24 095 Frequentiebeleid

Nr. 259 BRIEF VAN DE MINISTER VAN ECONOMISCHE ZAKEN

Aan de Voorzitter van de Tweede Kamer der Staten-Generaal

Den Haag, 28 juni 2010

Tijdens het Algemeen Overleg met de vaste commissie van Economische Zaken op 6 april 2010 (kamerstuk 31 412/24 095, nr. 22) is onder meer de voortgang van het beleid ten aanzien van commerciële etherradio (in de AM- en FM-band) aan de orde geweest1. Het betrof het zogenaamde digitaliseringsbeleid, en in het bijzonder de keuze om bestaande commerciële radiovergunningen te verlengen onder de voorwaarde dat de vergunninghouder investeert in de digitalisering van de ether via TDAB. Tijdens het bovengenoemde AO heeft de vaste commissie van Economische Zaken mij gevraagd de verlenging van deze commerciële radiovergunningen met spoed doorgang te laten vinden. Daarop heb ik toegezegd de uitvoering van het verlengingsbeleid voor zover mogelijk te versnellen.
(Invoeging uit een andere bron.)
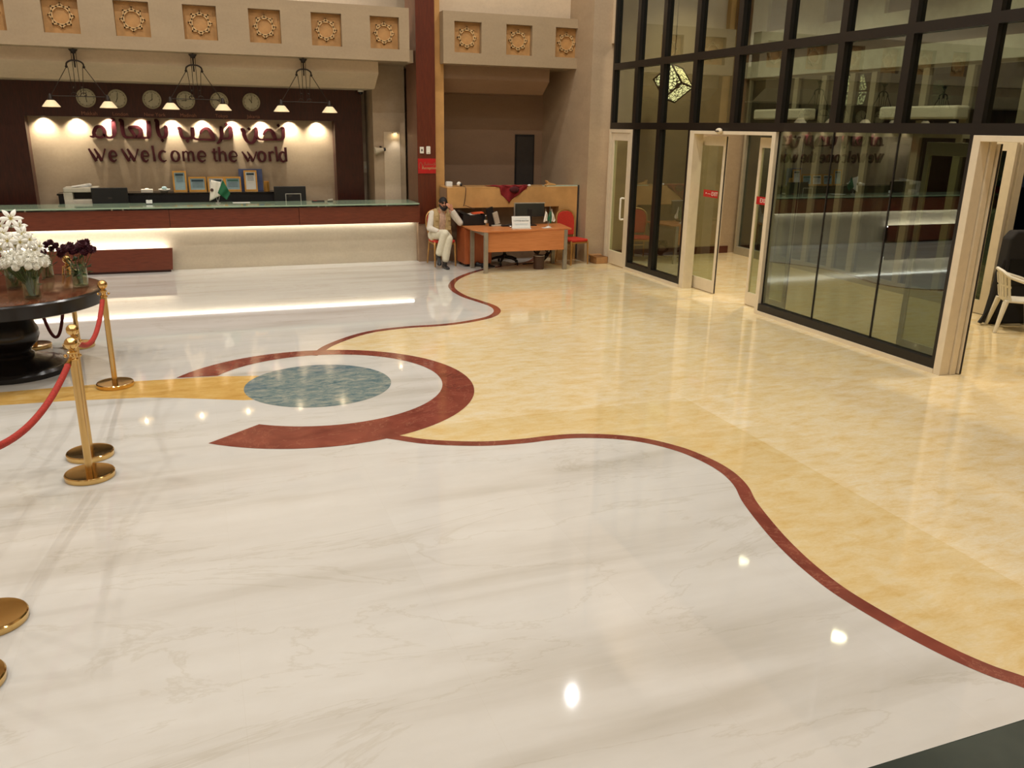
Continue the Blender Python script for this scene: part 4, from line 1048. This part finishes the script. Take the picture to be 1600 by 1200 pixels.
# waste bin, cables, shoes, cardboard box
t = thing('waste_bin', 'brown rectangular waste bin with white liner under the desk', 'bin', (5.85, 14.18, 0))
q = MB().lathe([(.095, 0), (.105, .25), (.098, .25), (.09, .01), (0, .01)], n=28)
q.build('bucket', 'bin', t, smooth=True)
MB().lathe([(.099, .235), (.108, .252), (.11, .245)], n=28, caps=False).build('liner', 'white', t, smooth=True)
t = thing('cable_coil', 'tangle of dark cables hanging under the right end of the desk', 'cables', (6.15, 14.75, 0))
q = MB()
for k in range(5):
    q.tube([(.16*math.cos(a/3)*(1-.1*k), .05*math.sin(a*.9+k), .25+.11*math.sin(a/3)-.02*k) for a in range(0, 20)], .011, 6)
q.tube(spline([(.0, 0, .30), (.2, .02, .45), (.28, .05, .60), (.29, .08, .72)], 5), .01, 6)
q.tube(spline([(.1, 0, .2), (-.1, .02, .02), (-.25, .0, .012), (-.42, -.06, .012)], 5), .01, 6)
q.build('coil', 'charcoal', t, smooth=True)
def shoe_mesh(L=.27, h=.07):
    q = MB()
    prof = [(-.5, .030, .085), (-.40, .038, .10), (-.2, .036, .085), (.05, .042, .062), (.3, .046, .05), (.45, .036, .038), (.5, .012, .028)]
    n = 12; vs = []; fs = []
    for (u, w, hh) in prof:
        for k in range(n):
            a = 2*PI*k/n
            z = hh*.5+hh*.5*math.sin(a)
            vs.append((w*math.cos(a)*(1.05 if z < hh*.4 else .85), -u*L, max(.0, z)))
    for j in range(len(prof)-1):
        for k in range(n):
            k2 = (k+1) % n
            fs.append((j*n+k, j*n+k2, (j+1)*n+k2, (j+1)*n+k))
    fs.append(tuple(range(n-1, -1, -1))); fs.append(tuple((len(prof)-1)*n+k for k in range(n)))
    return q.add(vs, fs)
for i, (x, y, rz) in enumerate(((4.90, 14.62, 70), (4.97, 14.50, 95))):
    t = thing('loose_shoe', 'dark loose shoe on the floor by the left desk legs, '+('farther one', 'nearer one')[i], 'shoe', (x, y, 0), R(rz), 'pair of loose shoes under the desk')
    shoe_mesh().build('upper', 'black', t, smooth=True)
    MB().box((-.04, -.12, 0), (.04, .13, .012)).build('sole', 'silver', t)
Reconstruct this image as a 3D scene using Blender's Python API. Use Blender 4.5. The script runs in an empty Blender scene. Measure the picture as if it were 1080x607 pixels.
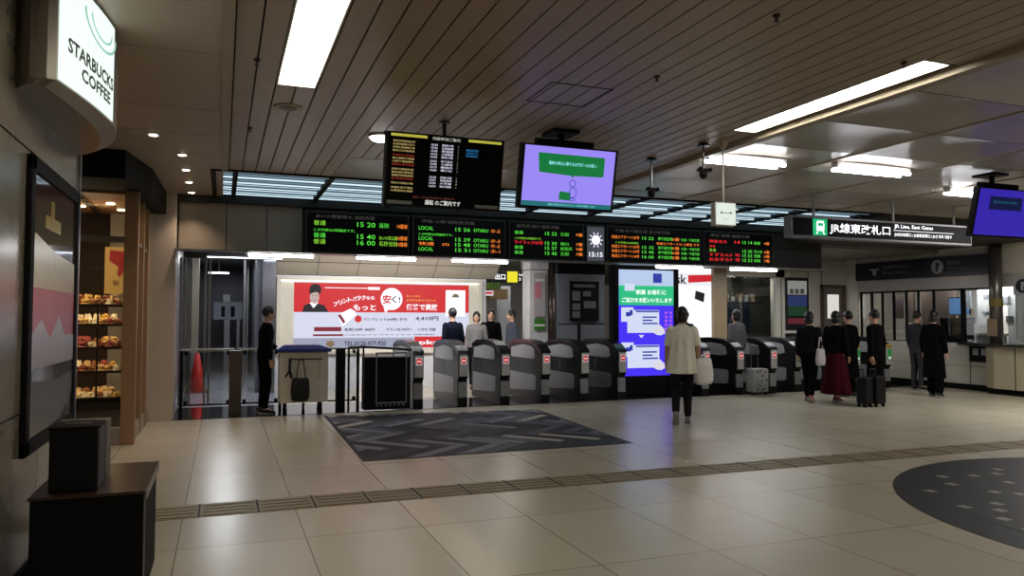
import bpy, bmesh, math, random
from mathutils import Vector, Matrix
random.seed(7)
S = bpy.context.scene
COL = S.collection
PI = math.pi

# ------------------------------------------------------------------ camera, world, exposure
cam_d = bpy.data.cameras.new('camera'); cam = bpy.data.objects.new('camera', cam_d); COL.objects.link(cam)
cam_d.sensor_fit = 'HORIZONTAL'; cam_d.sensor_width = 36.0; cam_d.lens = 801.5/1080*36
cam_d.clip_start = 0.05; cam_d.clip_end = 200
yaw, pitch, roll = math.radians(20.87), math.radians(2.22), math.radians(.16)
F = Vector((math.sin(yaw)*math.cos(pitch), math.cos(yaw)*math.cos(pitch), math.sin(pitch)))
Rt = Vector((math.cos(yaw), -math.sin(yaw), 0)); U = Rt.cross(F)
r_ = Rt*math.cos(roll)+U*math.sin(roll); u_ = -Rt*math.sin(roll)+U*math.cos(roll)
cam.matrix_world = Matrix(((r_.x, u_.x, -F.x, 0), (r_.y, u_.y, -F.y, 0), (r_.z, u_.z, -F.z, 1.5), (0, 0, 0, 1)))
S.camera = cam
S.view_settings.view_transform = 'Standard'; S.view_settings.look = 'None'
S.view_settings.gamma = 1; S.view_settings.use_curve_mapping = False
S.view_settings.exposure = 0.0
W = bpy.data.worlds.new('world'); S.world = W; W.use_nodes = True
W.node_tree.nodes['Background'].inputs[0].default_value = (.62, .55, .48, 1)
W.node_tree.nodes['Background'].inputs[1].default_value = 0.07

def area(name, loc, size, power, color=(1, 1, 1), rot=(0, 0, 0)):
    l = bpy.data.lights.new(name, 'AREA'); l.shape = 'RECTANGLE'; l.size, l.size_y = size
    l.energy = power; l.color = color
    o = bpy.data.objects.new(name, l); COL.objects.link(o); o.location = loc; o.rotation_euler = rot
    return o
LAMP_E = 21.0        # hall lamp diffusers
TUBE_E = 17.0        # bare tubes
# ceiling lamps further back in the hall, behind the photographer
area('unseen_hall_light', (0.51, -2.0, 3.25), (.3, 2.4), 26, (1, .93, .8))
area('unseen_hall_light', (4.67, -1.5, 3.25), (.26, 2.4), 26, (1, .93, .8))
area('unseen_hall_light', (8.5, 0.5, 3.2), (2.0, .2), 20, (.95, .95, 1))
# area lights beyond the gates, in the shop and hall; some added as fill
area('gate_hall_fill_light', (3.2, 13.6, 2.6), (3.6, .3), 120, (.97, .97, 1), (math.radians(35), 0, 0))  # added fill without a fixture, tilted to brighten the advertisement wall
area('unseen_hall_light', (12.4, 7.4, 3.2), (1.6, .3), 130, (1, .97, .93))  # added out of view to brighten the right wall
area('unseen_hall_light', (13.2, 2.0, 3.2), (2.0, .2), 60, (1, .97, .93))
area('window_fill_light', (11.9, 15.3, 2.48), (1.2, .1), 12, (1, .97, .92))  # added fill that brightens the goods behind the window
area('gate_hall_fill_light', (10.5, 13.6, 2.6), (4.4, .3), 60, (.95, .97, 1))  # added fill without a fixture, for the window shelf and right wall
area('concourse_lamp_light', (6.3, 17.6, 2.86), (1.2, 3), 54, (1, .96, .9))
area('passage_lamp_light', (.1, 17.5, 2.85), (.5, 5), 75, (.93, .96, 1))
area('shop_lamp_light', (-1.8, 10.35, 2.85), (1.2, .25), 29, (1, .74, .45))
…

Zoals is aangeduid in de brief van de staatssecretaris van Economische Zaken van 23 juni 20092 is het van belang dat de wettelijke grondslag voor deze verlengingen wordt verstevigd. Hiertoe is een ontwerpbesluit tot wijziging van (onder meer) het Frequentiebesluit in procedure gebracht en voor advies aangeboden aan de Raad van State. In zijn advies maakt de Raad opmerkingen over de wijze waarop de transitie naar digitale radio wordt doorgevoerd op grond van dit besluit. Gelet op de aard van deze opmerkingen ligt het niet in de rede op dit moment onomkeerbare besluiten te nemen bij de uitwerking van het digitaliseringsbeleid. Het is aan de nieuwe bewindspersoon te besluiten of en hoe het verlengingsbeleid uit te voeren. Dat betekent ook dat tot dat tijdstip geen formele stappen ter uitvoering van het verlengingsbeleid zullen worden gezet. De bestaande wettelijke termijn voor de indiening van verlengingsaanvragen, die voor deze vergunningen zou aflopen op 1 september a.s., wordt aangepast om een latere indiening en behandeling van verlengingsaanvragen mogelijk te maken. In lijn met het voorgaande zal ik de reactie op het waardebepalingsrapport, zoals op 22 juni jl. verzocht door de vaste commissie van Economische Zaken, aan mijn ambtsopvolger overlaten.

De minister van Economische Zaken,

M. J. A. van der Hoeven


XNoot
1

Tweede Kamer, vergaderjaar 2009–2010, 24 095, nr. 254.

XNoot
2

Tweede Kamer, vergaderjaar 2008–2009, 24 095, nr. 241.